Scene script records
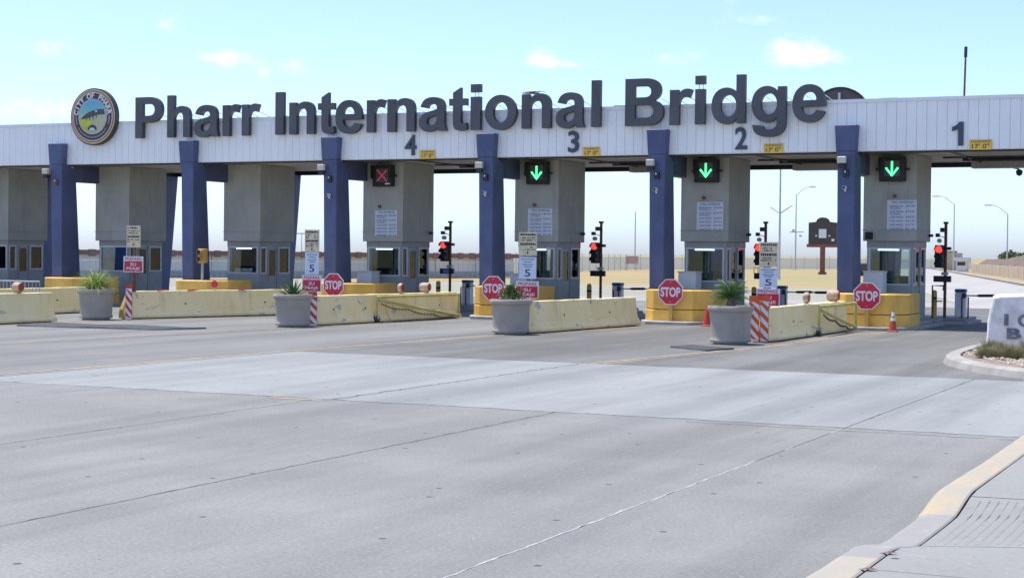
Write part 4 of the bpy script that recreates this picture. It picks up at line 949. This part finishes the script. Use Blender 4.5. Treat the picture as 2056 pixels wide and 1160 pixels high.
o = tag(MB().tube([(CX[6]+1.78, 4.2, .2), (CX[6]+1.78, 4.2, 1.25), (CX[6]+2.12, 4.2, 1.25), (CX[6]+2.12, 4.2, 1.1)], .026).tube([(CX[6]+1.78, 4.2, .75), (CX[6]+2.1, 4.2, .75)], .02).obj('hand_rail', m_rust), 'rusty handrail at the foot of the signal pole right of booth 1', 'handrail')
tag(MB().box(-8.9, -7.95, 8.2, 8.6, 0, .16).obj('wheel_stop', m_isl, bevel=.02), 'low grey concrete kerb block in lane 1 behind the pipe guard', 'kerb block')

# ------------------------------------------------------------------ planters and plants
def planter(x, y, lb):
    o = thing('planter', 'round grey concrete planter '+lb, 'planter', (x, y, 0), 'round concrete planters')
    MB().lathe([(.40, 0), (.42, .05), (.485, .055), (.50, .10), (.482, .14), (.478, .2), (.485, .45), (.498, .70), (.505, .78)], 40).obj('body', m_planter, o, smooth=True)
    MB().lathe([(.506, .781), (.545, .80), (.565, .84), (.562, .89), (.545, .925), (.50, .93), (.47, .88), (.46, .82)], 40).obj('rim', m_planter, o, smooth=True)
    MB().lathe([(.462, .80), (.462, .84), (.30, .87), (.02, .88)], 28).obj('soil', m_soil, o)
    return o
PL = [(-32.75, -9.70, 'holding a tall lime green grassy plant'), (-25.45, -10.1, 'holding a dark spiky agave'), (-18.62, -10.15, 'holding a low bushy green plant'), (-12.23, -11.2, 'holding a feathery green palm')]
for a in PL: planter(*a)
def blade(mb, base, az_, tilt, L, wd, droop, n=5, fold=.25):
    """curved leaf blade"""
    p = Vector(base); th = tilt; dv = Vector((math.cos(az_), math.sin(az_), 0)); sd = Vector((-math.sin(az_), math.cos(az_), 0)); v = []; f = []
    for k in range(n+1):
        t_ = k/n; wk = wd*(1-t_**1.6)*(.6+.4*min(1, t_*4))
        v += [p+sd*wk/2, p-Vector((0, 0, wk*fold)), p-sd*wk/2]
        d = dv*math.cos(th)+Vector((0, 0, math.sin(th))); p = p+d*(L/n); th -= droop/n
    for k in range(n):
        a = k*3; f += [(a, a+1, a+4, a+3), (a+1, a+2, a+5, a+4)]
    mb.add(v, f)
rn = random.Random(3)
# lime grassy plant
o = thing('grassy_plant', 'tall lime green grassy plant in the leftmost planter', 'plant', (-32.75, -9.70, .87)); mb = MB()
for k in range(520):
    a = rn.uniform(0, 6.283); r_ = rn.uniform(0, .16); blade(mb, (r_*math.cos(a), r_*math.sin(a), 0), a+rn.gauss(0, .3), R(rn.uniform(30, 88)), rn.uniform(.58, .98), .018, R(rn.uniform(30, 130)), 6)
mb.obj('leaves', m_leaflime, o)
mb = MB()
for k in range(26):
    a = rn.uniform(0, 6.28); mb.tube([(.05*math.cos(a), .05*math.sin(a), 0), (.1*math.cos(a), .1*math.sin(a), rn.uniform(.3, .55))], .008, 4)
mb.obj('stems', m_leafolive, o)
# agave
o = thing('agave', 'dark green spiky agave in the second planter', 'plant', (-25.45, -10.1, .86)); mb = MB()
for k in range(46):
    a = k*2.399; blade(mb, (.03*math.cos(a), .03*math.sin(a), 0), a, R(12+70*(k/46)), rn.uniform(.46, .64), .075, R(rn.uniform(-5, 25)), 5, .35)
mb.obj('leaves', m_leafdark, o)
# low bush
o = thing('low_bush', 'low bushy dark green plant in the third planter', 'plant', (-18.62, -10.15, .86)); mb = MB()
for k in range(520):
    a = rn.uniform(0, 6.283); ph = R(rn.uniform(5, 90)); rad = rn.uniform(.12, .34); b = (rad*math.cos(ph)*math.cos(a)*1.15, rad*math.cos(ph)*math.sin(a)*1.15, rad*math.sin(ph)*1.2)
    blade(mb, b, a+rn.gauss(0, .6), ph+rn.gauss(0, .5), rn.uniform(.08, .15), .045, R(rn.uniform(0, 70)), 3)
mb.obj('leaves', m_leafdark, o)
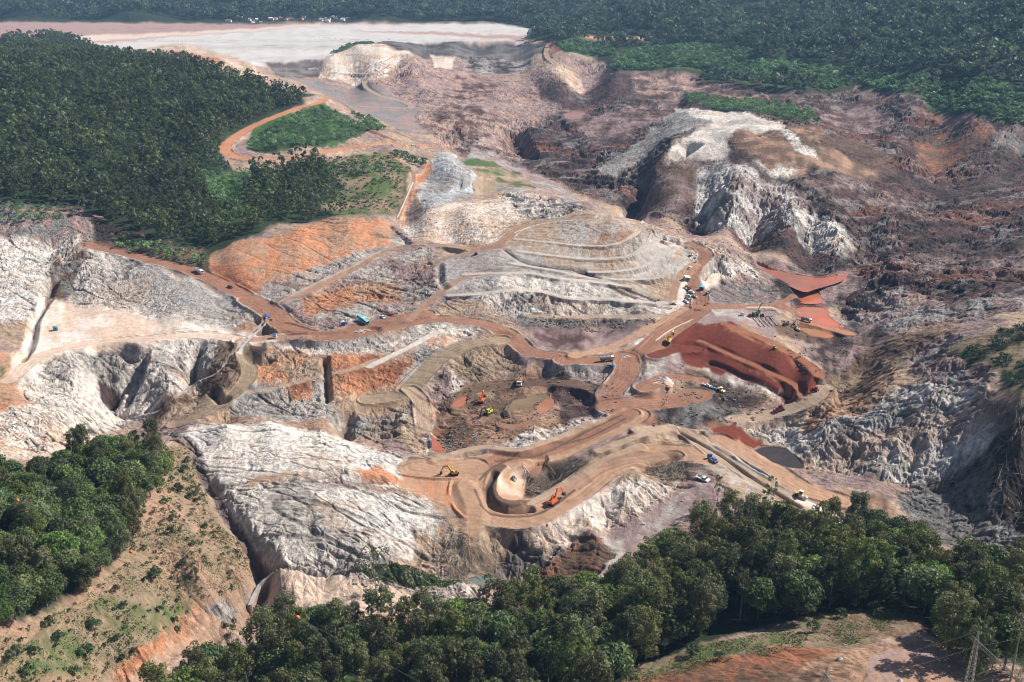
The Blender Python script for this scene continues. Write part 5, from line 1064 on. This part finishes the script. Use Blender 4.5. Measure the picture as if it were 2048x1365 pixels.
# ---------------------------------------------------------------- the machines and cars where the photograph has them
truck(398, 546, (425, 560), WHITE, WHITE, "white dump truck driving along the red haul road below the forest", 1.05)
pickup(460, 576, (480, 586), DK, "dark pickup driving down the red haul road behind the white dump truck")
t = root("bus", 726, 645, (742, 656), "light blue bus parked beside the red haul road", "bus", None, 0, .95)
MB().prism([(-5.5, .45), (5.5, .45), (5.7, 1.2), (5.5, 2.9), (5.2, 3.1), (-5.5, 3.1), (-5.65, 1.2)], -1.25, 1.25).build("body", SKYB, t)
for y in (-1.27, 1.27): MB().box(-.2, y, 2.1, 10, .04, .8).build("side_window", GLS, t)
MB().box(5.63, 0, 2.05, .1, 2.2, 1.3, ry=-.12).build("windscreen", GLS, t); MB().box(0, 0, 3.16, 2, 1.4, .18).build("roof_hatch", WHITE, t); wheels(t, (-3.3, 3.4), 1.1, .5, .3)
car(766, 636, (780, 645), WHITE, "white car parked between the blue bus and the orange loader")
excavator(785, 630, (800, 640), ORNG, "small orange loader machine parked at the end of the row beside the white car", .55)
cabin(687, 651, 200, BLUE, WHITE, "dark blue cabin with white door by the haul road, left of the blue bus", 2.4, 2.2, 2.5)
shelter(533, 638, 10, BLUE, "blue tarp shelter at the bend of the red haul road")
cabin(550, 676, 0, WHITE, BLUE, "white and blue cabin below the bend of the haul road", 2.6, 2.2, 2.6)
cabin(111, 661, 20, paint("teal_paint", (.05, .33, .36)), paint("teal_paint", (0, 0, 0)), "teal cabin alone on the pale bench at the left", 2.8, 2.2, 2.3)
cabin(169, 494, 20, WHITE, BLUE, "small white cabin with blue roof where the red road leaves the forest", 2.2, 2.0, 2.3)
for k, (px, py) in enumerate(((573, 676), (605, 675), (637, 674), (525, 620))):
    p = G(px, py); o = MB().box(0, 0, .65, .9, .4, 1.3, tx=.7).build("road_marker", WHITE); o.location = p; tag(o, "small white block marker on the edge of the red haul road near the blue cabins", "marker", "white block markers by the haul road")
truck(1214, 722, (1232, 722), WHITE, GREY, "grey tank truck with white cab at the haul road junction", 1.0, "tank")
pickup(1222, 734, (1236, 735), BLUE, "blue pickup just below the grey tank truck")
excavator(1337, 684, (1352, 668), YEL, "yellow excavator at the upper left corner of the red dam", 1.1, None, .9)
pickup(1412, 773, (1425, 778), WHITE, "white pickup at the foot of the pale strip below the red dam"); truck(1426, 778, (1412, 772), TAN, BLUE, "tan and blue lorry between the white pickup and the yellow roller", .55, "flat")
roller(1441, 783, (1455, 790), YEL, "yellow roller below the red dam beside the tan lorry")
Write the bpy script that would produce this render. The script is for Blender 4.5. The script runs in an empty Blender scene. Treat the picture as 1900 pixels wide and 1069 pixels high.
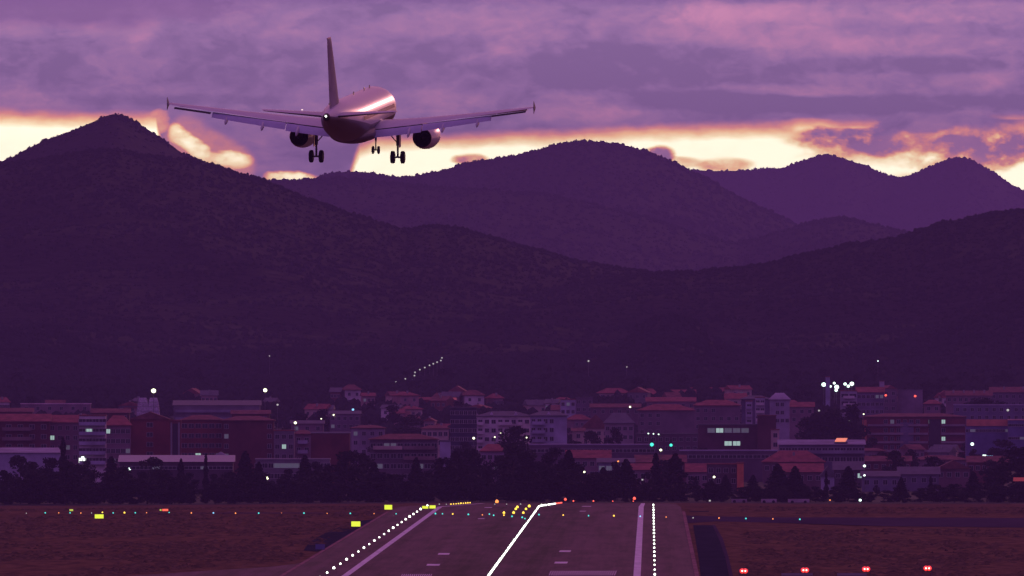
import bpy, math, random
import numpy as np
from mathutils import Vector, noise, Matrix
random.seed(7); np.random.seed(7)
S = bpy.context.scene
R = math.radians

# ------------------------------------------------------------------ camera
K = 42200.0      # focal length in photo pixels (800 mm lens on a 36 mm sensor, 1900 px wide)
H = 31.7         # camera height above the runway
HY = 656.0       # photo row of the horizon
cam = bpy.data.objects.new('camera', bpy.data.cameras.new('camera'))
S.collection.objects.link(cam)
cam.location = (0, 0, H)
cam.rotation_euler = (R(90) + math.atan((HY - 534.5) / K), 0, 0)
cam.data.lens = 36 * K / 1900; cam.data.sensor_width = 36
cam.data.clip_start = 1; cam.data.clip_end = 120000
S.camera = cam

# ------------------------------------------------------------------ world / light
S.view_settings.view_transform = 'Standard'; S.view_settings.look = 'None'
S.view_settings.exposure = 0.0; S.view_settings.gamma = 1.0
S.cycles.use_denoising = True
S.cycles.max_bounces = 4; S.cycles.diffuse_bounces = 2; S.cycles.volume_bounces = 0
S.cycles.volume_max_steps = 64
S.cycles.caustics_reflective = False; S.cycles.caustics_refractive = False

def srgb(r, g, b, a=1.0):
    f = lambda c: (c/255/12.92) if c/255 <= .04045 else ((c/255+.055)/1.055)**2.4
    return (f(r), f(g), f(b), a)

W = bpy.data.worlds.new('World'); S.world = W; W.use_nodes = True
T = W.node_tree; T.nodes.clear()
class X:                                   # tiny expression language over math nodes
    def __init__(s, v): s.v = v
    def op(s, o, b=None, c=None, clamp=False):
        n = T.nodes.new('ShaderNodeMath'); n.operation = o; n.use_clamp = clamp
        for i, q in enumerate((s, b, c)):
            if q is None: continue
            q = q.v if isinstance(q, X) else q
            if isinstance(q, (int, float)): n.inputs[i].default_value = q
            else: T.links.new(q, n.inputs[i])
        return X(n.outputs[0])
    def __add__(s, b): return s.op('ADD', b)
    __radd__ = __add__
    def __sub__(s, b): return s.op('SUBTRACT', b)
    def __rsub__(s, b): return X(b).op('SUBTRACT', s)
    def __mul__(s, b): return s.op('MULTIPLY', b)
    __rmul__ = __mul__
    def __truediv__(s, b): return s.op('DIVIDE', b)
    def clamp(s): return s.op('ADD', 0.0, clamp=True)
    def mx(s, b): return s.op('MAXIMUM', b)
    def mn(s, b): return s.op('MINIMUM', b)
def smooth(x, a, b):
    n = T.nodes.new('ShaderNodeMapRange'); n.interpolation_type = 'SMOOTHSTEP'
    T.links.new(x.v, n.inputs[0]); n.inputs[1].default_value = a; n.inputs[2].default_value = b
    n.inputs[3].default_value = 0; n.inputs[4].default_value = 1
    return X(n.outputs[0])
def smooth_desc(x, a, b): return 1 - smooth(x, a, b)
def vec(x, y, z=0.0):
    n = T.nodes.new('ShaderNodeCombineXYZ')
    for i, q in enumerate((x, y, z)):
        if isinstance(q, X): T.links.new(q.v, n.inputs[i])
        else: n.inputs[i].default_value = q
    return n.outputs[0]
def noi(v, scale=1.0, detail=4, rough=.5, lac=2.0, dist=0.0):
    n = T.nodes.new('ShaderNodeTexNoise'); T.links.new(v, n.inputs['Vector'])
    n.inputs['Scale'].default_value = scale; n.inputs['Detail'].default_value = detail
    n.inputs['Roughness'].default_value = rough; n.inputs['Lacunarity'].default_value = lac
    n.inputs['Distortion'].default_value = dist
    return X(n.outputs[0])
def mixc(f, a, b):
    n = T.nodes.new('ShaderNodeMix'); n.data_type = 'RGBA'
    if isinstance(f, X): T.links.new(f.v, n.inputs[0])
    else: n.inputs[0].default_value = f
    for i, q in ((6, a), (7, b)):
        if isinstance(q, tuple): n.inputs[i].default_value = q
        else: T.links.new(q, n.inputs[i])
    return n.outputs[2]
def ramp(f, stops):
    n = T.nodes.new('ShaderNodeValToRGB'); T.links.new(f.v, n.inputs[0])
    e = n.color_ramp.elements
    while len(e) < len(stops): e.new(.5)
    for i, (p, c) in enumerate(stops): e[i].position = p; e[i].color = c
    return n.outputs[0]
tc = T.nodes.new('ShaderNodeTexCoord')
sp = T.nodes.new('ShaderNodeSeparateXYZ'); T.links.new(tc.outputs['Generated'], sp.inputs[0])
dx, dy, dz = X(sp.outputs[0]), X(sp.outputs[1]), X(sp.outputs[2])
yy = dy.mx(0.05)
U = dx / yy * (K / 1000) + .95             # bearing, in thousands of photo pixels
V = HY / 1000 - dz / yy * (K / 1000)       # (minus) elevation, same unit
wide = (smooth(dy, .2, .9) * smooth_desc((dx/yy).op('ABSOLUTE'), .04, .12) * smooth_desc((dz/yy).op('ABSOLUTE'), .03, .09))
warp = noi(vec(U*3.2, V*9.0, .3), 1.0, 5, .55) - .5
warp2 = noi(vec(U*11.0, V*22.0, 4.3), 1.0, 6, .6) - .5
fine = noi(vec(U*26.0, V*40.0, 9.3), 1.0, 4, .6) - .5
def blob(cx, cy, rx, ry, soft=1.0, wf=1.1):
    a = (U + warp2*wf*rx*1.2 - cx) / rx
    b = (V + warp*wf*ry*1.2 + warp2*ry*wf - cy) / ry
    return smooth_desc(a*a + b*b, 0.15, 1.0 + soft)
# --- lower edge of the cloud deck
fc = T.nodes.new('ShaderNodeFloatCurve')
T.links.new((U / 1.9).clamp().v, fc.inputs['Value'])
pts = [(0,.197),(100,.199),(200,.202),(290,.203),(318,.34),(400,.40),(560,.42),(640,.34),(665,.262),(700,.245),(850,.240),(1000,.236),(1130,.230),(1300,.223),(1500,.217),(1700,.215),(1900,.211)]
cv = fc.mapping.curves[0]
while len(cv.points) < len(pts): cv.points.new(.5, .5)
for p, (a, b) in zip(cv.points, pts): p.location = (a/1900, b*2); p.handle_type = 'VECTOR'
fc.mapping.update()
edge = X(fc.outputs[0]) * .5
Vw = V + warp*.016 + warp2*.014 + fine*.008
openness = (Vw - edge + .004) / .042                       # 0 at the deck, 1 a little way below
# bright streaks inside the hanging cloud over the left slope
def streak(x0, y0, x1, y1, w, s=1.0):
    L = math.hypot(x1-x0, y1-y0); ux, uy = (x1-x0)/L, (y1-y0)/L
    a = (U-x0)*ux + (V-y0)*uy; b = (V-y0)*ux - (U-x0)*uy
    b = (b + warp2*.030 + fine*.010)/w; a2 = (a - L/2 + warp*.04)/(L/2)
    return smooth_desc(b*b + a2*a2*a2*a2 + fine*.5, .0, 2.4) * s
gl0 = streak(.318,.238,.395,.300,.017,1.0).mx(streak(.37,.292,.47,.302,.015,.85)).mx(streak(.50,.330,.60,.337,.012,.9)).mx(streak(.285,.205,.30,.25,.02,.5)).mx(streak(.31,.24,.47,.335,.045,.42))
gl = gl0 * (.88 + fine*.9 + warp2*.7) - smooth_desc(gl0, 0, .35)*.15
cover = (blob(1.715,.268,.235,.062,.5)*.60 + blob(1.515,.256,.06,.016)*.42 + blob(1.63,.264,.045,.024)*.38 + blob(1.85,.280,.085,.032)*.42 + blob(1.70,.236,.05,.01)*.15
         + blob(1.225,.283,.028,.014,.6)*.8 + blob(1.345,.305,.05,.014,.6)*.45 + blob(.875,.295,.03,.011,.6)*.6 + blob(1.24,.30,.06,.010)*.4
         - blob(1.62,.310,.07,.016)*.25 - blob(1.57,.226,.05,.010)*.35 - blob(1.87,.215,.04,.007)*.3)
cover = cover * (1.0 + warp2*1.5 + fine*2.2)
hot = blob(1.90,.338,.045,.017,.6,.2)*.9 + blob(1.50,.228,.05,.012)*.2 + blob(1.71,.305,.10,.02)*.25
br = (openness.clamp() - cover.clamp()*.86 + hot + fine*.10).clamp().mx(gl.clamp())
br = br * smooth(U, -3.0, -.4) * smooth_desc(U, 3.6, 6.5)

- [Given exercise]
Give the lines above again exactly, from the one containing "Write the bpy" to the one containing "R = math.radians", both included, but leave out the pictures.

- [Task solution]
Write the bpy script that would produce this render. The script is for Blender 4.5. The script runs in an empty Blender scene. Treat the picture as 1900 pixels wide and 1069 pixels high.
import bpy, math, random
import numpy as np
from mathutils import Vector, noise, Matrix
random.seed(7); np.random.seed(7)
S = bpy.context.scene
R = math.radians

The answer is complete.